Abstract

Summary The increasing deployment of distributed temperature- and pressure-measuring devices in intelligent-well completions is providing the means to monitor the inflow profiles of wells without any well intervention. If the profiles of pressure and/or temperature are affected by the inflow profiles of the various phases being produced, it is possible to estimate these flow profiles by inverting the measured temperature and pressure profiles. This inversion process is particularly challenging for horizontal wells because the pressure drop along the well is usually small, and temperature changes, caused primarily by Joule-Thomson effects, are also small. This paper presents an inversion method that interprets distributed temperature and pressure data to obtain flow-rate profiles along horizontal wells. The inversion method, which is based on the Levenberg-Marquardt algorithm (Marquardt 1963), is applied to minimize the differences between the measured profiles and the profiles calculated from a forward model of the well and reservoir-flow system.
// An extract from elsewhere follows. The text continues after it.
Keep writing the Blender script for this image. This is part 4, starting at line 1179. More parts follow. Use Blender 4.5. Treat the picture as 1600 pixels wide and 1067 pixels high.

We present synthetic and field examples in this paper to illustrate how to use the inversion model to interpret the flow profile of a horizontal well. The synthetic examples show that even with single-phase oil production, the inflow profile can be estimated in many cases with the inversion method developed. The method is even more robust when water or gas is produced along discrete intervals in an oil production well because of the unique temperature signature of water or gas production. We applied the inversion method to temperature and pressure profiles measured with production logs in a North Sea horizontal oil-producing well. The method successfully inverted pressure and temperature profiles, and the profiles of oil- and water-flow rates determined compared well with the flowmeter-derived profiles.